- _DIRECTION_: Copy all of the material below exactly.

- _DATASET CONTENT_:
▼

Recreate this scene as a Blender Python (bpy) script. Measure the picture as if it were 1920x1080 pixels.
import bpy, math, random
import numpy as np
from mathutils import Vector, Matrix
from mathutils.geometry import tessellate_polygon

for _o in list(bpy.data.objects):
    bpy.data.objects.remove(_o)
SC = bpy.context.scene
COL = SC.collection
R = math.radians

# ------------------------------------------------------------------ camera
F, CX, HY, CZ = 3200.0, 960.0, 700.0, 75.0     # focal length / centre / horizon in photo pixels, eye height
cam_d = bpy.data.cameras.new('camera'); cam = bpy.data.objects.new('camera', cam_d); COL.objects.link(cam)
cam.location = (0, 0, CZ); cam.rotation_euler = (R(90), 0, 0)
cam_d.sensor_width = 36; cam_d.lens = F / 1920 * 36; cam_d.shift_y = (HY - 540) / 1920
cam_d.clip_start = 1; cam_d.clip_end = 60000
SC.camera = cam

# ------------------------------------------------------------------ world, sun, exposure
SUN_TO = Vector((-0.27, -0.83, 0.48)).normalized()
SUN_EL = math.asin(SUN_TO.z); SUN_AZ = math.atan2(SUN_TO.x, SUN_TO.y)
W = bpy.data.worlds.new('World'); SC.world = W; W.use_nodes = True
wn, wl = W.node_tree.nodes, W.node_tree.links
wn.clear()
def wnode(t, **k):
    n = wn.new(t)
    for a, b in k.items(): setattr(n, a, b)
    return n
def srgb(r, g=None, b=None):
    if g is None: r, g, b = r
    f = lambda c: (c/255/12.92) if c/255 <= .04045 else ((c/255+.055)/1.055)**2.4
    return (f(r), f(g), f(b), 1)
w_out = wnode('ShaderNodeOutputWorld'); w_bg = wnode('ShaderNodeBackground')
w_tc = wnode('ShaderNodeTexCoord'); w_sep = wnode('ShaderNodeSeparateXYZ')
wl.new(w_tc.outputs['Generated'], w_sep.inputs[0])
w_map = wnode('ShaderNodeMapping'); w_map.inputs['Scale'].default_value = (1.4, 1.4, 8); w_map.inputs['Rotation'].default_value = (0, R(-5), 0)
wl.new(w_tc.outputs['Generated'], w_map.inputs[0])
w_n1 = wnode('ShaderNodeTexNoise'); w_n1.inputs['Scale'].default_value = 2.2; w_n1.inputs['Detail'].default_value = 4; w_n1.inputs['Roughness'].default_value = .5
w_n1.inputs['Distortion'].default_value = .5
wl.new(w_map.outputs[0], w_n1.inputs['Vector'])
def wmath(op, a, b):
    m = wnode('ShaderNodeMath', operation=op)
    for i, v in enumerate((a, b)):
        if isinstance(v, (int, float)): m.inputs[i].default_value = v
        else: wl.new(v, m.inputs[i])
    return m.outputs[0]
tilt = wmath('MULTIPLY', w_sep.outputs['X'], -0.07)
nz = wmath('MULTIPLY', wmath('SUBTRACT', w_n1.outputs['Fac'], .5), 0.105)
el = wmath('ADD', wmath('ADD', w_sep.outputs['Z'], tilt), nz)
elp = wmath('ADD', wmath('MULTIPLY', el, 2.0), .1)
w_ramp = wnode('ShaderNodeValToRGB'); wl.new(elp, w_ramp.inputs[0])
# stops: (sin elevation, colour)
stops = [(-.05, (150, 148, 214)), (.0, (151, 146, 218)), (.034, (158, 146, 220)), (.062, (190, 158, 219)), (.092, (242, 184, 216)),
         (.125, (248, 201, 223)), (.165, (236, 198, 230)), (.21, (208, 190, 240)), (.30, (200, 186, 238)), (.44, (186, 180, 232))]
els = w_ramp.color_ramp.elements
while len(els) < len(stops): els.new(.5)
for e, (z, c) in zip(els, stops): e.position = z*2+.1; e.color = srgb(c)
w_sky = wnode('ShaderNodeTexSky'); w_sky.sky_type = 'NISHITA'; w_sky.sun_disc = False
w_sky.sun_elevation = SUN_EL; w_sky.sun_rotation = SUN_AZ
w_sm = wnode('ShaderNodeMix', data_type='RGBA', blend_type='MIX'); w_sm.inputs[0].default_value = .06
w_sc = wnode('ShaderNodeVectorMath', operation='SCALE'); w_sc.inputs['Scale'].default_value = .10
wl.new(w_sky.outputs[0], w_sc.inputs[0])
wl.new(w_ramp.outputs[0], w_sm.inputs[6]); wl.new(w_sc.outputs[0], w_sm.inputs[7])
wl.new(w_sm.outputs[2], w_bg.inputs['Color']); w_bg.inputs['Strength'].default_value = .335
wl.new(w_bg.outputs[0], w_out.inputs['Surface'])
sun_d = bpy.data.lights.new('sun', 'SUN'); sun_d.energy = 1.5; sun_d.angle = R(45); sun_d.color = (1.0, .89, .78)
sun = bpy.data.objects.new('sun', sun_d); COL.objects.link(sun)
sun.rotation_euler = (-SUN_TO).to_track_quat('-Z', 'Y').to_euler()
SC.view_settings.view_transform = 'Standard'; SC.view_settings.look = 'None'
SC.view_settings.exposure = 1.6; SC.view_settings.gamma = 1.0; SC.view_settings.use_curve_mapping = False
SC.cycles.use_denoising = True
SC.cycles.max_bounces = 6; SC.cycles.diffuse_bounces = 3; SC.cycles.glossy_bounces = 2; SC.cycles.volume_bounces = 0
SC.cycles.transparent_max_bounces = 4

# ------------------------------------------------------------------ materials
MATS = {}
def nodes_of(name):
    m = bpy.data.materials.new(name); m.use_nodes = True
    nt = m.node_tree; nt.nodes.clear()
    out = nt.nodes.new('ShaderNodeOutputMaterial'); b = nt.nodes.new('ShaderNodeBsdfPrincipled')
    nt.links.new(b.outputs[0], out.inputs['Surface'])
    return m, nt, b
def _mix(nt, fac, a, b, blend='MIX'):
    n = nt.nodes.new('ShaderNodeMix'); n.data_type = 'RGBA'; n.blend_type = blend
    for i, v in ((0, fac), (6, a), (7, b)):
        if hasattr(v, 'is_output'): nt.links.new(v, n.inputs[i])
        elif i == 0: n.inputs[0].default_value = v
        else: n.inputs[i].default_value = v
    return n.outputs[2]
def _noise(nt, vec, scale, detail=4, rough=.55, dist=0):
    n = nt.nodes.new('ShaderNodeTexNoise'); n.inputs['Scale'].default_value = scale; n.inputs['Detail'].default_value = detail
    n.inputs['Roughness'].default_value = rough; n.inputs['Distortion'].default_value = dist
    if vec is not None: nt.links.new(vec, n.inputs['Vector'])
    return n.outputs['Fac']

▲

- _WRITTEN RESPONSE_:
Recreate this scene as a Blender Python (bpy) script. Measure the picture as if it were 1920x1080 pixels.
import bpy, math, random
import numpy as np
from mathutils import Vector, Matrix
from mathutils.geometry import tessellate_polygon

for _o in list(bpy.data.objects):
    bpy.data.objects.remove(_o)
SC = bpy.context.scene
COL = SC.collection
R = math.radians

# ------------------------------------------------------------------ camera
F, CX, HY, CZ = 3200.0, 960.0, 700.0, 75.0     # focal length / centre / horizon in photo pixels, eye height
cam_d = bpy.data.cameras.new('camera'); cam = bpy.data.objects.new('camera', cam_d); COL.objects.link(cam)
cam.location = (0, 0, CZ); cam.rotation_euler = (R(90), 0, 0)
cam_d.sensor_width = 36; cam_d.lens = F / 1920 * 36; cam_d.shift_y = (HY - 540) / 1920
cam_d.clip_start = 1; cam_d.clip_end = 60000
SC.camera = cam

# ------------------------------------------------------------------ world, sun, exposure
SUN_TO = Vector((-0.27, -0.83, 0.48)).normalized()
SUN_EL = math.asin(SUN_TO.z); SUN_AZ = math.atan2(SUN_TO.x, SUN_TO.y)
W = bpy.data.worlds.new('World'); SC.world = W; W.use_nodes = True
wn, wl = W.node_tree.nodes, W.node_tree.links
wn.clear()
def wnode(t, **k):
    n = wn.new(t)
    for a, b in k.items(): setattr(n, a, b)
    return n
def srgb(r, g=None, b=None):
    if g is None: r, g, b = r
    f = lambda c: (c/255/12.92) if c/255 <= .04045 else ((c/255+.055)/1.055)**2.4
    return (f(r), f(g), f(b), 1)
w_out = wnode('ShaderNodeOutputWorld'); w_bg = wnode('ShaderNodeBackground')
w_tc = wnode('ShaderNodeTexCoord'); w_sep = wnode('ShaderNodeSeparateXYZ')
wl.new(w_tc.outputs['Generated'], w_sep.inputs[0])
w_map = wnode('ShaderNodeMapping'); w_map.inputs['Scale'].default_value = (1.4, 1.4, 8); w_map.inputs['Rotation'].default_value = (0, R(-5), 0)
wl.new(w_tc.outputs['Generated'], w_map.inputs[0])
w_n1 = wnode('ShaderNodeTexNoise'); w_n1.inputs['Scale'].default_value = 2.2; w_n1.inputs['Detail'].default_value = 4; w_n1.inputs['Roughness'].default_value = .5
w_n1.inputs['Distortion'].default_value = .5
wl.new(w_map.outputs[0], w_n1.inputs['Vector'])
def wmath(op, a, b):
    m = wnode('ShaderNodeMath', operation=op)
    for i, v in enumerate((a, b)):
        if isinstance(v, (int, float)): m.inputs[i].default_value = v
        else: wl.new(v, m.inputs[i])
    return m.outputs[0]
tilt = wmath('MULTIPLY', w_sep.outputs['X'], -0.07)
nz = wmath('MULTIPLY', wmath('SUBTRACT', w_n1.outputs['Fac'], .5), 0.105)
el = wmath('ADD', wmath('ADD', w_sep.outputs['Z'], tilt), nz)
elp = wmath('ADD', wmath('MULTIPLY', el, 2.0), .1)
w_ramp = wnode('ShaderNodeValToRGB'); wl.new(elp, w_ramp.inputs[0])
# stops: (sin elevation, colour)
stops = [(-.05, (150, 148, 214)), (.0, (151, 146, 218)), (.034, (158, 146, 220)), (.062, (190, 158, 219)), (.092, (242, 184, 216)),
         (.125, (248, 201, 223)), (.165, (236, 198, 230)), (.21, (208, 190, 240)), (.30, (200, 186, 238)), (.44, (186, 180, 232))]
els = w_ramp.color_ramp.elements
while len(els) < len(stops): els.new(.5)
for e, (z, c) in zip(els, stops): e.position = z*2+.1; e.color = srgb(c)
w_sky = wnode('ShaderNodeTexSky'); w_sky.sky_type = 'NISHITA'; w_sky.sun_disc = False
w_sky.sun_elevation = SUN_EL; w_sky.sun_rotation = SUN_AZ
w_sm = wnode('ShaderNodeMix', data_type='RGBA', blend_type='MIX'); w_sm.inputs[0].default_value = .06
w_sc = wnode('ShaderNodeVectorMath', operation='SCALE'); w_sc.inputs['Scale'].default_value = .10
wl.new(w_sky.outputs[0], w_sc.inputs[0])
wl.new(w_ramp.outputs[0], w_sm.inputs[6]); wl.new(w_sc.outputs[0], w_sm.inputs[7])
wl.new(w_sm.outputs[2], w_bg.inputs['Color']); w_bg.inputs['Strength'].default_value = .335
wl.new(w_bg.outputs[0], w_out.inputs['Surface'])
sun_d = bpy.data.lights.new('sun', 'SUN'); sun_d.energy = 1.5; sun_d.angle = R(45); sun_d.color = (1.0, .89, .78)
sun = bpy.data.objects.new('sun', sun_d); COL.objects.link(sun)
sun.rotation_euler = (-SUN_TO).to_track_quat('-Z', 'Y').to_euler()
SC.view_settings.view_transform = 'Standard'; SC.view_settings.look = 'None'
SC.view_settings.exposure = 1.6; SC.view_settings.gamma = 1.0; SC.view_settings.use_curve_mapping = False
SC.cycles.use_denoising = True
SC.cycles.max_bounces = 6; SC.cycles.diffuse_bounces = 3; SC.cycles.glossy_bounces = 2; SC.cycles.volume_bounces = 0
SC.cycles.transparent_max_bounces = 4

# ------------------------------------------------------------------ materials
MATS = {}
def nodes_of(name):
    m = bpy.data.materials.new(name); m.use_nodes = True
    nt = m.node_tree; nt.nodes.clear()
    out = nt.nodes.new('ShaderNodeOutputMaterial'); b = nt.nodes.new('ShaderNodeBsdfPrincipled')
    nt.links.new(b.outputs[0], out.inputs['Surface'])
    return m, nt, b
def _mix(nt, fac, a, b, blend='MIX'):
    n = nt.nodes.new('ShaderNodeMix'); n.data_type = 'RGBA'; n.blend_type = blend
    for i, v in ((0, fac), (6, a), (7, b)):
        if hasattr(v, 'is_output'): nt.links.new(v, n.inputs[i])
        elif i == 0: n.inputs[0].default_value = v
        else: n.inputs[i].default_value = v
    return n.outputs[2]
def _noise(nt, vec, scale, detail=4, rough=.55, dist=0):
    n = nt.nodes.new('ShaderNodeTexNoise'); n.inputs['Scale'].default_value = scale; n.inputs['Detail'].default_value = detail
    n.inputs['Roughness'].default_value = rough; n.inputs['Distortion'].default_value = dist
    if vec is not None: nt.links.new(vec, n.inputs['Vector'])
    return n.outputs['Fac']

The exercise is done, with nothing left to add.